Болгарская национальность и ее идея, дополнявшаяся, в свою очередь, устремлением в сторону отнюдь не болгарской Фракии, явилась во второй балканской войне разменной монетой во взаимных счетах трех союзников: Румынии, Сербии и Греции. В эпоху захвата румынской армией чисто болгарского четырехугольника в Добрудже, румынская пресса задыхалась от энтузиазма по поводу «освободительной» войны. Силистрия изображалась на всех открытках в виде женщины в трауре с ядром на ногах, нетерпеливо ждущей румына-освободителя. Людям, которые вблизи наблюдали тогда балканские события, должно было казаться, что воспроизведение такого рода грубой и глупой ярмарочной фальши на общеевропейской сцене невозможно, не по моральным мотивам, а по причине более высокого литературного вкуса Западной Европы. Оказалось, однако, что литературный вкус есть первая жертва, которую буржуазная нация приносит во время войны на алтарь своих классовых интересов…
Требующая Трентино и Триеста во имя национальной идеи, Италия протягивает руку к Далмации, грозя попрать национальную идею юго-славянства. Франция требует во имя национальной идеи возвращения Эльзас-Лотарингии, захваченной Германией, ведшей в 1870 г. войну также под знаменем национального единства, и в то же время французские патриоты требуют левого берега Рейна и, как основательно опасаются патриоты сербские, склонны славянской Далмацией расплатиться с латинской сестрой за ее великодушную помощь.

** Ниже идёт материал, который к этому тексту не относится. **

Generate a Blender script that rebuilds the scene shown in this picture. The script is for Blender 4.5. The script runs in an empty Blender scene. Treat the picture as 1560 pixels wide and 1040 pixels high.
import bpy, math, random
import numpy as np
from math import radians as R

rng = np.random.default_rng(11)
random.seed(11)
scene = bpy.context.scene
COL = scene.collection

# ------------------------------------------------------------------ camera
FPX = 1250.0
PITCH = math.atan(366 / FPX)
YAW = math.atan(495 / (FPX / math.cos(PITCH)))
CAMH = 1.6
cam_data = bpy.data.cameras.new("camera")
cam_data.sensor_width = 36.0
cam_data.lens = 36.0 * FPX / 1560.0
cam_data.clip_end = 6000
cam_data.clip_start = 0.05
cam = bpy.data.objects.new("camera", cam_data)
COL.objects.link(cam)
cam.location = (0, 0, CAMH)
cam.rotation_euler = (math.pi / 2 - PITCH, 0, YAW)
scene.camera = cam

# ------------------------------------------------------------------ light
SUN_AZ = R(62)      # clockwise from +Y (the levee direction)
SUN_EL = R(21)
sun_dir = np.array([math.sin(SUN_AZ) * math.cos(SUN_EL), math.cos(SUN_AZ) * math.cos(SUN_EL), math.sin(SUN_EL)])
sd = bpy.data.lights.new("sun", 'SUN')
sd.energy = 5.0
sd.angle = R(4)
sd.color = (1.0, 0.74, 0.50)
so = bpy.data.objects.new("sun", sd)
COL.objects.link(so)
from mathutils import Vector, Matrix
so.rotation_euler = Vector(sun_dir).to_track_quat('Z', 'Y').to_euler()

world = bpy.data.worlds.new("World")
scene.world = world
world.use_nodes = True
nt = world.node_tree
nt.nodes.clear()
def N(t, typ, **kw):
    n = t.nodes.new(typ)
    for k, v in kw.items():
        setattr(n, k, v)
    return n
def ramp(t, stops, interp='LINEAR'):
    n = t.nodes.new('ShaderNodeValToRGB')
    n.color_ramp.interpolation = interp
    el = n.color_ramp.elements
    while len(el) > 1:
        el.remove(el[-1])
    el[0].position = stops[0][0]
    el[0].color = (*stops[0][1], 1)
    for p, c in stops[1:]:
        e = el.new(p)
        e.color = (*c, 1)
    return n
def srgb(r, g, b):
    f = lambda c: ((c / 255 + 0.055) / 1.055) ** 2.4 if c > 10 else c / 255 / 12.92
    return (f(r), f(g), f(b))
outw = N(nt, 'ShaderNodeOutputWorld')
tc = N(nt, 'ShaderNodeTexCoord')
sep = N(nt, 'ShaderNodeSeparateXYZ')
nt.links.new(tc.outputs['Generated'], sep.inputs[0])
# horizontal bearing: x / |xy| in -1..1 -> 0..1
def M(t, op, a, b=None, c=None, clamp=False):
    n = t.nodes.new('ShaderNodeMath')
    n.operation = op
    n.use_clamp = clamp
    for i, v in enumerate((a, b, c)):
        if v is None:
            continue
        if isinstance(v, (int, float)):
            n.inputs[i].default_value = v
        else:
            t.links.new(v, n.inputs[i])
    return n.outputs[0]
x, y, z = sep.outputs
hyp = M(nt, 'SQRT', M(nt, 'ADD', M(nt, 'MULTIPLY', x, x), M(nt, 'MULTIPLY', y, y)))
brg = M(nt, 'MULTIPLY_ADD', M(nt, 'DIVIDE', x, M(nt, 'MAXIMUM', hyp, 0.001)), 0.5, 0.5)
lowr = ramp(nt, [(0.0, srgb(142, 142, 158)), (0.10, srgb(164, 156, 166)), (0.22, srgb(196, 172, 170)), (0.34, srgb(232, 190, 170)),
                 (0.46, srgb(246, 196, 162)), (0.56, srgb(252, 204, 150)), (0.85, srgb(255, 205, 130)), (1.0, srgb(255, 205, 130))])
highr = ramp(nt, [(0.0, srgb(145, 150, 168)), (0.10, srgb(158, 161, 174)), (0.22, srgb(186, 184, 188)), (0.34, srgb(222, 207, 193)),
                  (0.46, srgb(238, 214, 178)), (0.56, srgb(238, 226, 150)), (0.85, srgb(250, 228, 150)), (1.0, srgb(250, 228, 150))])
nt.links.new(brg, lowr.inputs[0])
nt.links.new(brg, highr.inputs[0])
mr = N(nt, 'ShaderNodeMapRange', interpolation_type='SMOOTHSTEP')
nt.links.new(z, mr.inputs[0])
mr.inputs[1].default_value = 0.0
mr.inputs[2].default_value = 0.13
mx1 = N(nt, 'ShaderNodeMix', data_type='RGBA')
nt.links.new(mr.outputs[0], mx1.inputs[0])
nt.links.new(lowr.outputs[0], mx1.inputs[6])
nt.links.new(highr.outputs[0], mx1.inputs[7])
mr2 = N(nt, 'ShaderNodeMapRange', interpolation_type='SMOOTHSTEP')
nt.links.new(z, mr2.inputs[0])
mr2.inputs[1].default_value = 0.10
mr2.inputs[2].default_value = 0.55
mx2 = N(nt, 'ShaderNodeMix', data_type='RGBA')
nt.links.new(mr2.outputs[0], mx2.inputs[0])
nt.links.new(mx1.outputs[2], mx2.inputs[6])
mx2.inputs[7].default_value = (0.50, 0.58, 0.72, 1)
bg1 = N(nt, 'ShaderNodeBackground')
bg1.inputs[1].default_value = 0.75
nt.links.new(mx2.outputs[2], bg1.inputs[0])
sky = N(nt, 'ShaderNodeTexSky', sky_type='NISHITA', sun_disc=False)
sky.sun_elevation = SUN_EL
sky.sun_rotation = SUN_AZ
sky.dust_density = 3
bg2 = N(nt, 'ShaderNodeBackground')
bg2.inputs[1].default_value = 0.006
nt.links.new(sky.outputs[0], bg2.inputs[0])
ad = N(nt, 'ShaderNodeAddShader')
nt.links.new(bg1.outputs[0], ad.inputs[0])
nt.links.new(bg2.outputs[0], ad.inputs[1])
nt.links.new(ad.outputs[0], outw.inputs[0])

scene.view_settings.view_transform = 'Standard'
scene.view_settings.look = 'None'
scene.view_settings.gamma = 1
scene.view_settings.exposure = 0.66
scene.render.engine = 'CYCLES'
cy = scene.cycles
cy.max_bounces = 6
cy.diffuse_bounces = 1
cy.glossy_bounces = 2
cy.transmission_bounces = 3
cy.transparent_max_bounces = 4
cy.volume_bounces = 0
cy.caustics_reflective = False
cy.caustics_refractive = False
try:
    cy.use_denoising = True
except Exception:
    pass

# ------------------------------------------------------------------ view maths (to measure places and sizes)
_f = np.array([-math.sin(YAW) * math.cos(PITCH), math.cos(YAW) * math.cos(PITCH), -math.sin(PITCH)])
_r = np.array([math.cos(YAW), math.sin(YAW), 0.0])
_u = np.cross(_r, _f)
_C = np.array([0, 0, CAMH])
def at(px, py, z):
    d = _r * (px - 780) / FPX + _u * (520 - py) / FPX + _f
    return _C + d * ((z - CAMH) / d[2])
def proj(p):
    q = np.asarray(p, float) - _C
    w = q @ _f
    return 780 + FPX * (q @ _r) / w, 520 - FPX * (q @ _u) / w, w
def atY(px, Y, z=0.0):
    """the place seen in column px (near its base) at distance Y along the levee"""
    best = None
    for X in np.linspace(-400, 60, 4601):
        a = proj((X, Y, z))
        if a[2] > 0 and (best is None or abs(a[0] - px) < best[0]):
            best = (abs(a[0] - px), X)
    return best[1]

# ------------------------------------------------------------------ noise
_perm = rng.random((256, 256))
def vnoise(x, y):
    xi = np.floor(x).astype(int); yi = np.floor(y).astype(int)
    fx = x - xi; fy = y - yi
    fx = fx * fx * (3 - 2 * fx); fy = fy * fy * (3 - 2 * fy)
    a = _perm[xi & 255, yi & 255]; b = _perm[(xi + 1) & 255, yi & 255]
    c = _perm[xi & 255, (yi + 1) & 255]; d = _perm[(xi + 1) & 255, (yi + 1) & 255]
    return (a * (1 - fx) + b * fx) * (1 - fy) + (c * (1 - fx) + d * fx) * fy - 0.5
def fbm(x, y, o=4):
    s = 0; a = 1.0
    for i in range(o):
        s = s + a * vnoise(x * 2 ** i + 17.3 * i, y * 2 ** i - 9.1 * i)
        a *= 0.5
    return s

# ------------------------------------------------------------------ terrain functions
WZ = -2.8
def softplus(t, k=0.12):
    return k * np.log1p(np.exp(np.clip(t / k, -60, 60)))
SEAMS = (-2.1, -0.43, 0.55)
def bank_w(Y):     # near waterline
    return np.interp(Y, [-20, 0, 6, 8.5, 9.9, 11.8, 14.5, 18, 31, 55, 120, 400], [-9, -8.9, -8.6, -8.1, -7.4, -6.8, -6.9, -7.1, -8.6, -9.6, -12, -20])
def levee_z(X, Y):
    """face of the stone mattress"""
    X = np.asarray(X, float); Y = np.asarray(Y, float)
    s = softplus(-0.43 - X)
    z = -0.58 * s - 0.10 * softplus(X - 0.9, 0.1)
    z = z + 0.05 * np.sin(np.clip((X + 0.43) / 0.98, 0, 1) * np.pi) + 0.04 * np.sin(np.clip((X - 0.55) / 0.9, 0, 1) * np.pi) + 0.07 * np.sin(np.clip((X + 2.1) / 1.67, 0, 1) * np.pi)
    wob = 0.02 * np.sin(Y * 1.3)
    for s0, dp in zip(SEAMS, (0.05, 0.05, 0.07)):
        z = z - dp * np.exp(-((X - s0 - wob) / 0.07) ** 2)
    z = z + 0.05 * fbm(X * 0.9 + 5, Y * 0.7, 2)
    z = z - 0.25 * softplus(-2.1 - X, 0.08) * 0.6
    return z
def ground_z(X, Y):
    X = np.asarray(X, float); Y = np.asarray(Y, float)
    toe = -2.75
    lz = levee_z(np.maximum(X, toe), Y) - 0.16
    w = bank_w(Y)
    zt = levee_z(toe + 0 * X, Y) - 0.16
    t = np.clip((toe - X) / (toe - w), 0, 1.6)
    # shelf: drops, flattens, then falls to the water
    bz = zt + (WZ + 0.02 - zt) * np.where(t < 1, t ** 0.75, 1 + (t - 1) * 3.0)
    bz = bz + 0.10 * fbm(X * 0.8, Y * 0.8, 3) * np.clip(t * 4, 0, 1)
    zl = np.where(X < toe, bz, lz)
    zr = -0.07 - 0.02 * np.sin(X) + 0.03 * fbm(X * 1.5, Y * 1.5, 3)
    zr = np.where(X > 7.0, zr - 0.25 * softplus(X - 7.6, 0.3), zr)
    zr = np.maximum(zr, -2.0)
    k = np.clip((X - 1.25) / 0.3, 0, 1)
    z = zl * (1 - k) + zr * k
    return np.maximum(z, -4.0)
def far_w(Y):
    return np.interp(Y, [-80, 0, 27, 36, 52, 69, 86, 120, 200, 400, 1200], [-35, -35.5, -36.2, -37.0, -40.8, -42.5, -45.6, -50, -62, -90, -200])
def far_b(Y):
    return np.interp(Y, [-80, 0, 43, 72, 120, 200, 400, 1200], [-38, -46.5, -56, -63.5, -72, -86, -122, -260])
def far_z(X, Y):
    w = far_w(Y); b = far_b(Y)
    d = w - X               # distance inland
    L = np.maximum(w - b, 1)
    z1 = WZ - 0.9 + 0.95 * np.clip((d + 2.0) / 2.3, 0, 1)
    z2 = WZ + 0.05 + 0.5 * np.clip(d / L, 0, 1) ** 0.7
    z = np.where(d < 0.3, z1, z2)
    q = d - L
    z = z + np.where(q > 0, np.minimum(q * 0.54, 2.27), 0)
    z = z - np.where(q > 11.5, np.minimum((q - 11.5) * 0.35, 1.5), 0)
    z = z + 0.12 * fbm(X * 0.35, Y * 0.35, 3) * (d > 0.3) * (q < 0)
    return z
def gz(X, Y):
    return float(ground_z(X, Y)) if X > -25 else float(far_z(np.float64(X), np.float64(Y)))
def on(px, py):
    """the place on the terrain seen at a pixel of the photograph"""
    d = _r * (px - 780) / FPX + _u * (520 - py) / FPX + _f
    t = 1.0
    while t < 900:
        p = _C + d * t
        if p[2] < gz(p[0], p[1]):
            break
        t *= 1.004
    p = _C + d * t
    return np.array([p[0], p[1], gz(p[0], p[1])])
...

Претензии на рейнские провинции, как и план расчленения Германии слишком очевидно противоречат тому национально-освободительному принципу, в силу которого Эрве собирается, при помощи все той же пушки «75», отдавать Шлезвиг Дании, восстановлять Польшу, Трансильванию сочетать с Румынией, а рассеянных евреев собрать под сенью палестинских кущ. Противоречие несомненное, соглашается умеренный французский империалист, историк Брио. «Но не нужно выдвигать вперед, как бесспорную аксиому, принцип национальностей, который причинил уже нам столько вреда в пользу Германии и Италии». Несравненно решительнее и точнее высказывается немецкий империалист Артур Дикс, когда говорит, что руководящим началом XX века является империалистическая идея, как национальная господствовала в XIX столетии.